MoesTuin schreef:Zeker waar en waar je stopt, daar stopt het niet, maar gaat het verder, dus geen punt maar komma.
met dank voor de spellingscorrecties!
Dan blijft voor mij de vraag over: wat versta je dan onder die verdere werkingen van de H. Geest? En hoe heeft dit plaats?
Denk je dan aan bijv.
Maar de vrucht des Geestes is liefde, blijdschap, vrede, lankmoedigheid, goedertierenheid, goedheid, geloof, zachtmoedigheid, matigheid.(Galaten 5:22)
Of aan wat Paulus schrijft in 1 Korinthe 13, de liefde? (na in hoofdstuk 12 geestelijke gaven besproken te hebben, en dan in 12:31 zegt:
Doch ijvert naar de beste gaven; en ik wijs u een weg, die nog uitnemender is. (1 Kor. 12:31)

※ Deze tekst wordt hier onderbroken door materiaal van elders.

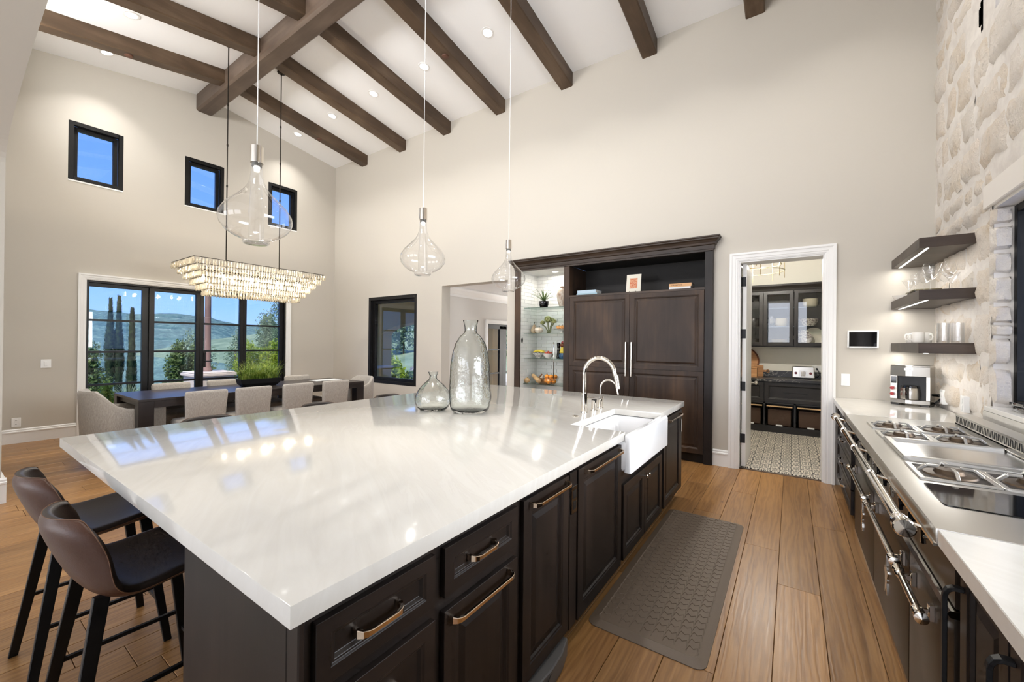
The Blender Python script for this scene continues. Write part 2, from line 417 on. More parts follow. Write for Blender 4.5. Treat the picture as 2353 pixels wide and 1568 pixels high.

waarna dan dus hoofdstuk 13 komt over de uitnemendheid van de liefde?
Om bij de Dordtse Leerregels te blijven(daar gaat het topic immers over): Die vermelden in V,10
En dienvolgens spruit deze verzekerdheid niet uit enige bijzondere openbaring, zonder of buiten het Woord geschied, maar uit het geloof aan de beloften Gods, die Hij in Zijn Woord zeer overvloedig tot onzen troost geopenbaard heeft; uit het getuigenis des Heiligen Geestes, Die met onzen geest getuigt dat wij kinderen en erfgenamen Gods zijn , Rom. 8:16, 17,; eindelijk, uit de ernstige en heilige oefening van een goede consciëntie en van goede werken. En zo de uitverkorenen Gods dezen vasten troost in deze wereld niet hadden, dat zij de overwinning behouden zullen, mitsgaders dit onbedrieglijk pand der eeuwige heerlijkheid, zo zouden zij de ellendigste van alle mensen zijn. (DL, V,10)
We zien dan dus
1. De zekerheid van het geloof niet buiten het Woord om.
2. De H. Geest die met onze geest getuigt etc.
3. De 'goede werken' als vrucht van Gods vernieuwend werk en teken daarvan.
Ik zoek zelf momenteel namelijk vooral naar wat punt 2 nu precies betekent, dus ben benieuwd naar je antwoord.
En in V,13
Gelijk het God nu beliefd heeft dit Zijn werk der genade door de prediking des Evangelies in ons te beginnen, alzo bewaart, achtervolgt en volbrengt Hij het door het horen, lezen en overleggen daarvan, mitsgaders door vermaningen, bedreigingen, beloften en het gebruik der Heilige Sacramenten. (DL, V, 13)
En bij de verwerping der dwalingen vermelden ze: (V, verwerping dwalingen, 5)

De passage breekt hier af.